++++ Entries provided ++++

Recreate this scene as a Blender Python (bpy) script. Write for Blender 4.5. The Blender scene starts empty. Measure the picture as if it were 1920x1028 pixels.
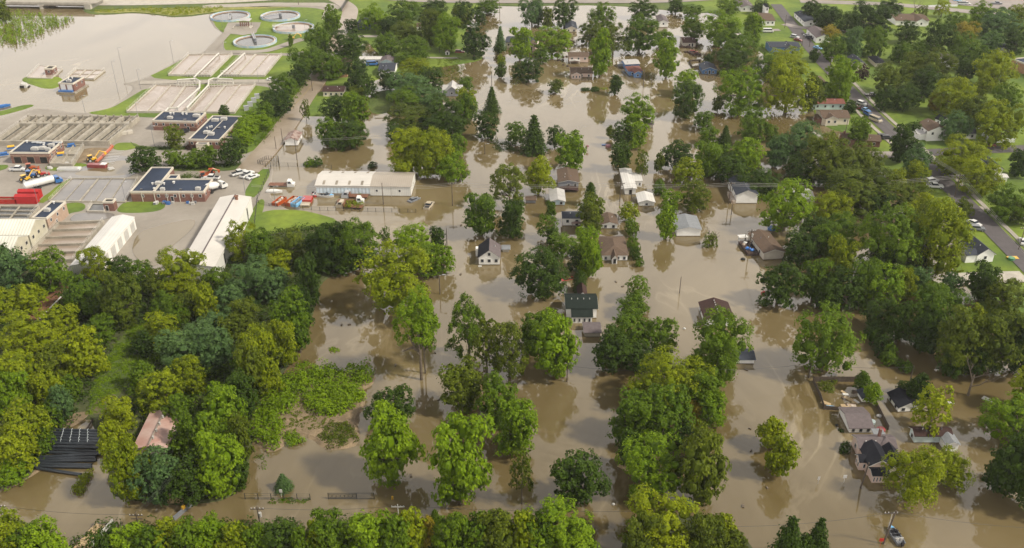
import bpy, bmesh, math, random
import numpy as np
from mathutils import Vector
random.seed(7); RNG = np.random.default_rng(11)
C = bpy.context.scene.collection
SC = bpy.context.scene
R_ = math.radians

# ------------------------------------------------------------------ camera
PITCH = R_(29.7); CAMH = 130.0; FPX = 1712.0
cam = bpy.data.cameras.new("camera"); co = bpy.data.objects.new("camera", cam); C.objects.link(co)
co.location = (0, 0, CAMH); co.rotation_euler = (math.pi/2 - PITCH, 0, 0)
cam.sensor_width = 36; cam.lens = 36*FPX/1920; cam.clip_start = 1; cam.clip_end = 12000
SC.camera = co
# ------------------------------------------------------------------ world and sun
SUN_DIR = Vector((0.76, -0.22, 0.80)).normalized()       # towards the sun
SUN_EL = math.asin(SUN_DIR.z); SUN_AZ = math.atan2(SUN_DIR.x, SUN_DIR.y)
w = bpy.data.worlds.new("World"); SC.world = w; w.use_nodes = True
nt = w.node_tree; bg = nt.nodes["Background"]
sky = nt.nodes.new("ShaderNodeTexSky"); sky.sky_type = 'NISHITA'; sky.sun_disc = False
sky.sun_elevation = SUN_EL; sky.sun_rotation = SUN_AZ; sky.air_density = 1.3; sky.dust_density = 2.0
tc = nt.nodes.new("ShaderNodeTexCoord"); cn = nt.nodes.new("ShaderNodeTexNoise")
mp = nt.nodes.new("ShaderNodeMapping"); mp.inputs['Scale'].default_value = (1, 1, 2.2)
cn.inputs['Scale'].default_value = 1.7; cn.inputs['Detail'].default_value = 5; cn.inputs['Roughness'].default_value = .5
cr = nt.nodes.new("ShaderNodeValToRGB"); cr.color_ramp.elements[0].position = .02; cr.color_ramp.elements[1].position = .34
mx = nt.nodes.new("ShaderNodeMix"); mx.data_type = 'RGBA'
nt.links.new(tc.outputs['Generated'], mp.inputs[0]); nt.links.new(mp.outputs[0], cn.inputs['Vector'])
nt.links.new(cn.outputs['Fac'], cr.inputs[0]); nt.links.new(cr.outputs[0], mx.inputs['Factor'])
nt.links.new(sky.outputs[0], mx.inputs[6]); mx.inputs[7].default_value = (17.0, 15.6, 14.6, 1)   # bright thin cloud
sx = nt.nodes.new("ShaderNodeSeparateXYZ"); nt.links.new(tc.outputs['Generated'], sx.inputs[0])      # cloud brightness raised at low elevations to strengthen the water's reflections
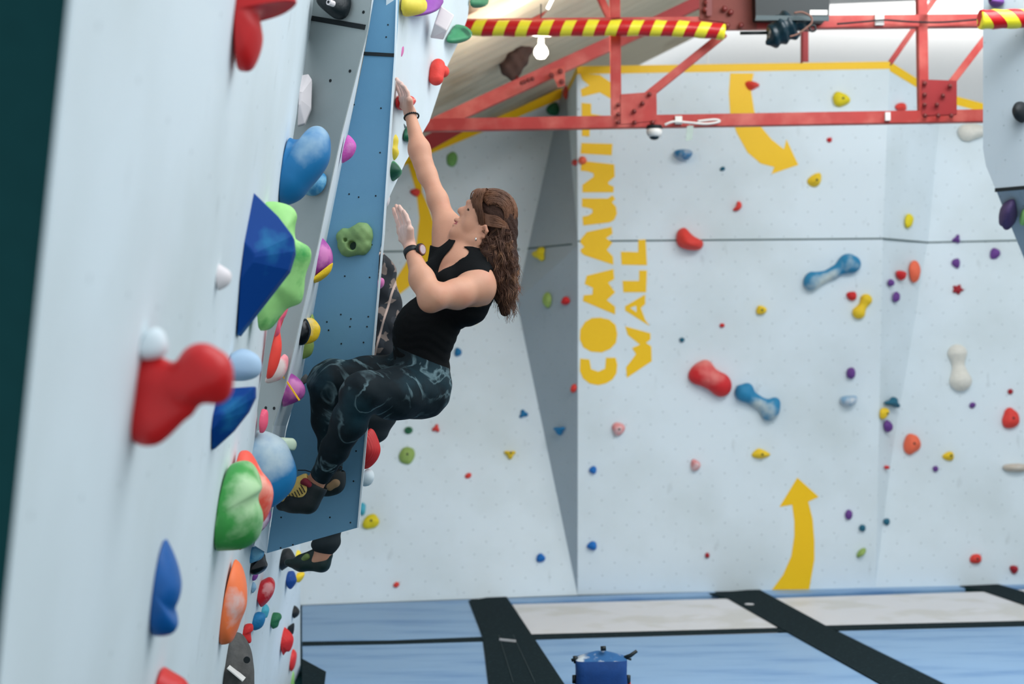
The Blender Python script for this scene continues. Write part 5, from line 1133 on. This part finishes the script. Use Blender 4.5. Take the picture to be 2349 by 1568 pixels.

++++

Reproduce every line exactly and omit all pictures.

Recreate this scene as a Blender Python (bpy) script. Write for Blender 4.5. The Blender scene starts empty. Measure the picture as if it were 1920x1028 pixels.
import bpy, bmesh, math, random
import numpy as np
from mathutils import Vector
random.seed(7); RNG = np.random.default_rng(11)
C = bpy.context.scene.collection
SC = bpy.context.scene
R_ = math.radians

# ------------------------------------------------------------------ camera
PITCH = R_(29.7); CAMH = 130.0; FPX = 1712.0
cam = bpy.data.cameras.new("camera"); co = bpy.data.objects.new("camera", cam); C.objects.link(co)
co.location = (0, 0, CAMH); co.rotation_euler = (math.pi/2 - PITCH, 0, 0)
cam.sensor_width = 36; cam.lens = 36*FPX/1920; cam.clip_start = 1; cam.clip_end = 12000
SC.camera = co
# ------------------------------------------------------------------ world and sun
SUN_DIR = Vector((0.76, -0.22, 0.80)).normalized()       # towards the sun
SUN_EL = math.asin(SUN_DIR.z); SUN_AZ = math.atan2(SUN_DIR.x, SUN_DIR.y)
w = bpy.data.worlds.new("World"); SC.world = w; w.use_nodes = True
nt = w.node_tree; bg = nt.nodes["Background"]
sky = nt.nodes.new("ShaderNodeTexSky"); sky.sky_type = 'NISHITA'; sky.sun_disc = False
sky.sun_elevation = SUN_EL; sky.sun_rotation = SUN_AZ; sky.air_density = 1.3; sky.dust_density = 2.0
tc = nt.nodes.new("ShaderNodeTexCoord"); cn = nt.nodes.new("ShaderNodeTexNoise")
mp = nt.nodes.new("ShaderNodeMapping"); mp.inputs['Scale'].default_value = (1, 1, 2.2)
cn.inputs['Scale'].default_value = 1.7; cn.inputs['Detail'].default_value = 5; cn.inputs['Roughness'].default_value = .5
cr = nt.nodes.new("ShaderNodeValToRGB"); cr.color_ramp.elements[0].position = .02; cr.color_ramp.elements[1].position = .34
mx = nt.nodes.new("ShaderNodeMix"); mx.data_type = 'RGBA'
nt.links.new(tc.outputs['Generated'], mp.inputs[0]); nt.links.new(mp.outputs[0], cn.inputs['Vector'])
nt.links.new(cn.outputs['Fac'], cr.inputs[0]); nt.links.new(cr.outputs[0], mx.inputs['Factor'])
nt.links.new(sky.outputs[0], mx.inputs[6]); mx.inputs[7].default_value = (17.0, 15.6, 14.6, 1)   # bright thin cloud
sx = nt.nodes.new("ShaderNodeSeparateXYZ"); nt.links.new(tc.outputs['Generated'], sx.inputs[0])      # cloud brightness raised at low elevations to strengthen the water's reflections
The Blender Python script for this scene continues. Write part 5, from line 1133 on. This part finishes the script. Use Blender 4.5. Take the picture to be 2349 by 1568 pixels.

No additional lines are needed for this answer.